EXERCISE GOAL |
Reproduce this listing in full.

GIVEN DATA |

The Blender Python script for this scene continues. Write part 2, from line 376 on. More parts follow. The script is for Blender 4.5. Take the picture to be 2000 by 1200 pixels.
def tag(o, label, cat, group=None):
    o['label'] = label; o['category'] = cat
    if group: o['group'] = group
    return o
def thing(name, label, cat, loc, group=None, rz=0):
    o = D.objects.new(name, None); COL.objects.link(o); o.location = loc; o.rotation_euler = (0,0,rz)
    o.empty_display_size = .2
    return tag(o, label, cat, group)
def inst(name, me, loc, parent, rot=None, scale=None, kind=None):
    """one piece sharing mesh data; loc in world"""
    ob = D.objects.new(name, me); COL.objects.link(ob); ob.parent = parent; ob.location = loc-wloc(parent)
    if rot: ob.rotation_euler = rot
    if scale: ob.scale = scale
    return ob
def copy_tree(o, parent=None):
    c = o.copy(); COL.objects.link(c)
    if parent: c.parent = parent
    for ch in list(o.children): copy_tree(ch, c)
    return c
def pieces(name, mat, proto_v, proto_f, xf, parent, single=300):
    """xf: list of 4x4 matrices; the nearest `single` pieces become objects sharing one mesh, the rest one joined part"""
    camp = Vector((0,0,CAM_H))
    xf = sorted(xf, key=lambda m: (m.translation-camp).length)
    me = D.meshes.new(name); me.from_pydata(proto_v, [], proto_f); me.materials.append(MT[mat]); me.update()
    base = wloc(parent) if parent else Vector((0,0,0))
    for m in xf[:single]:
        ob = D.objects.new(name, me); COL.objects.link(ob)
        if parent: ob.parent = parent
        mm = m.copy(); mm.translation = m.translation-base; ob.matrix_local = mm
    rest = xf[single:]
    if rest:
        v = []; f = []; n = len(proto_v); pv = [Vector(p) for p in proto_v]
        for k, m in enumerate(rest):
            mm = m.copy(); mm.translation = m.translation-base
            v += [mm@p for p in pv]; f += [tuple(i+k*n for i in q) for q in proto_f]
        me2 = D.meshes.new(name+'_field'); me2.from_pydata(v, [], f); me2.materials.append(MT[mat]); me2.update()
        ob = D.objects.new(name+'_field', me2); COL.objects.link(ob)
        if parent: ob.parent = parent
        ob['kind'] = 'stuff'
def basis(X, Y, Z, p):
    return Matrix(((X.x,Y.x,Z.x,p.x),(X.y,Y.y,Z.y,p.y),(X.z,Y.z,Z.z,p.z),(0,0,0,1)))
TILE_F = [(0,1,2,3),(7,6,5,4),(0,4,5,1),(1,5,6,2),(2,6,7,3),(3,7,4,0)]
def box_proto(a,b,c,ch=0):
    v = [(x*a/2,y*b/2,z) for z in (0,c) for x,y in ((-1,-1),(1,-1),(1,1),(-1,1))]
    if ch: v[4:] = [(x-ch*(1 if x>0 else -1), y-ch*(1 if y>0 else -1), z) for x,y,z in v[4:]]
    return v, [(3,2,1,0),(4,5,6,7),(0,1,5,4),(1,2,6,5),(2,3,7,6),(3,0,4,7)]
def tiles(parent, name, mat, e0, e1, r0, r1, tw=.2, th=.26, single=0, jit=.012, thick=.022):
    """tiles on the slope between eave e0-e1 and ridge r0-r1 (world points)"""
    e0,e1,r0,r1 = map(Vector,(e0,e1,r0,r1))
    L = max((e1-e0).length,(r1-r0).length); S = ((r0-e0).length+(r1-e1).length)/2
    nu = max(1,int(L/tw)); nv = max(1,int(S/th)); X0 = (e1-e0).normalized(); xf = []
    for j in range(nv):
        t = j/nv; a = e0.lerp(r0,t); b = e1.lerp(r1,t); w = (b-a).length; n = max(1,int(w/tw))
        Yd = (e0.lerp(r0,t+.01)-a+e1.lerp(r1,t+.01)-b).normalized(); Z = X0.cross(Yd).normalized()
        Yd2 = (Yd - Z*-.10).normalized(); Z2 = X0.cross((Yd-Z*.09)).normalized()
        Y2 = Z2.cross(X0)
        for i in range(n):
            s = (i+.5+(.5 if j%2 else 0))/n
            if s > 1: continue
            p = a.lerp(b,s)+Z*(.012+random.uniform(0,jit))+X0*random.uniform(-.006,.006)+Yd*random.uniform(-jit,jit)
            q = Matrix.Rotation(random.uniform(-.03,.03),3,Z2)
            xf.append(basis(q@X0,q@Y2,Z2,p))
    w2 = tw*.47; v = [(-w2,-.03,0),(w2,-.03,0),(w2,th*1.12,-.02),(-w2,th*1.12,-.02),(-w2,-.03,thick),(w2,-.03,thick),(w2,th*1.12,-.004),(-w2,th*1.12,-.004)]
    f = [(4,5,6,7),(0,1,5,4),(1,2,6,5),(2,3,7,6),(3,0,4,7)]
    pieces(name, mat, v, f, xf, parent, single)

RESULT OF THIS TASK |
The Blender Python script for this scene continues. Write part 2, from line 376 on. More parts follow. The script is for Blender 4.5. Take the picture to be 2000 by 1200 pixels.
def tag(o, label, cat, group=None):
    o['label'] = label; o['category'] = cat
    if group: o['group'] = group
    return o
def thing(name, label, cat, loc, group=None, rz=0):
    o = D.objects.new(name, None); COL.objects.link(o); o.location = loc; o.rotation_euler = (0,0,rz)
    o.empty_display_size = .2
    return tag(o, label, cat, group)
def inst(name, me, loc, parent, rot=None, scale=None, kind=None):
    """one piece sharing mesh data; loc in world"""
    ob = D.objects.new(name, me); COL.objects.link(ob); ob.parent = parent; ob.location = loc-wloc(parent)
    if rot: ob.rotation_euler = rot
    if scale: ob.scale = scale
    return ob
def copy_tree(o, parent=None):
    c = o.copy(); COL.objects.link(c)
    if parent: c.parent = parent
    for ch in list(o.children): copy_tree(ch, c)
    return c
def pieces(name, mat, proto_v, proto_f, xf, parent, single=300):
    """xf: list of 4x4 matrices; the nearest `single` pieces become objects sharing one mesh, the rest one joined part"""
    camp = Vector((0,0,CAM_H))
    xf = sorted(xf, key=lambda m: (m.translation-camp).length)
    me = D.meshes.new(name); me.from_pydata(proto_v, [], proto_f); me.materials.append(MT[mat]); me.update()
    base = wloc(parent) if parent else Vector((0,0,0))
    for m in xf[:single]:
        ob = D.objects.new(name, me); COL.objects.link(ob)
        if parent: ob.parent = parent
        mm = m.copy(); mm.translation = m.translation-base; ob.matrix_local = mm
    rest = xf[single:]
    if rest:
        v = []; f = []; n = len(proto_v); pv = [Vector(p) for p in proto_v]
        for k, m in enumerate(rest):
            mm = m.copy(); mm.translation = m.translation-base
            v += [mm@p for p in pv]; f += [tuple(i+k*n for i in q) for q in proto_f]
        me2 = D.meshes.new(name+'_field'); me2.from_pydata(v, [], f); me2.materials.append(MT[mat]); me2.update()
        ob = D.objects.new(name+'_field', me2); COL.objects.link(ob)
        if parent: ob.parent = parent
        ob['kind'] = 'stuff'
def basis(X, Y, Z, p):
    return Matrix(((X.x,Y.x,Z.x,p.x),(X.y,Y.y,Z.y,p.y),(X.z,Y.z,Z.z,p.z),(0,0,0,1)))
TILE_F = [(0,1,2,3),(7,6,5,4),(0,4,5,1),(1,5,6,2),(2,6,7,3),(3,7,4,0)]
def box_proto(a,b,c,ch=0):
    v = [(x*a/2,y*b/2,z) for z in (0,c) for x,y in ((-1,-1),(1,-1),(1,1),(-1,1))]
    if ch: v[4:] = [(x-ch*(1 if x>0 else -1), y-ch*(1 if y>0 else -1), z) for x,y,z in v[4:]]
    return v, [(3,2,1,0),(4,5,6,7),(0,1,5,4),(1,2,6,5),(2,3,7,6),(3,0,4,7)]
def tiles(parent, name, mat, e0, e1, r0, r1, tw=.2, th=.26, single=0, jit=.012, thick=.022):
    """tiles on the slope between eave e0-e1 and ridge r0-r1 (world points)"""
    e0,e1,r0,r1 = map(Vector,(e0,e1,r0,r1))
    L = max((e1-e0).length,(r1-r0).length); S = ((r0-e0).length+(r1-e1).length)/2
    nu = max(1,int(L/tw)); nv = max(1,int(S/th)); X0 = (e1-e0).normalized(); xf = []
    for j in range(nv):
        t = j/nv; a = e0.lerp(r0,t); b = e1.lerp(r1,t); w = (b-a).length; n = max(1,int(w/tw))
        Yd = (e0.lerp(r0,t+.01)-a+e1.lerp(r1,t+.01)-b).normalized(); Z = X0.cross(Yd).normalized()
        Yd2 = (Yd - Z*-.10).normalized(); Z2 = X0.cross((Yd-Z*.09)).normalized()
        Y2 = Z2.cross(X0)
        for i in range(n):
            s = (i+.5+(.5 if j%2 else 0))/n
            if s > 1: continue
            p = a.lerp(b,s)+Z*(.012+random.uniform(0,jit))+X0*random.uniform(-.006,.006)+Yd*random.uniform(-jit,jit)
            q = Matrix.Rotation(random.uniform(-.03,.03),3,Z2)
            xf.append(basis(q@X0,q@Y2,Z2,p))
    w2 = tw*.47; v = [(-w2,-.03,0),(w2,-.03,0),(w2,th*1.12,-.02),(-w2,th*1.12,-.02),(-w2,-.03,thick),(w2,-.03,thick),(w2,th*1.12,-.004),(-w2,th*1.12,-.004)]
    f = [(4,5,6,7),(0,1,5,4),(1,2,6,5),(2,3,7,6),(3,0,4,7)]
    pieces(name, mat, v, f, xf, parent, single)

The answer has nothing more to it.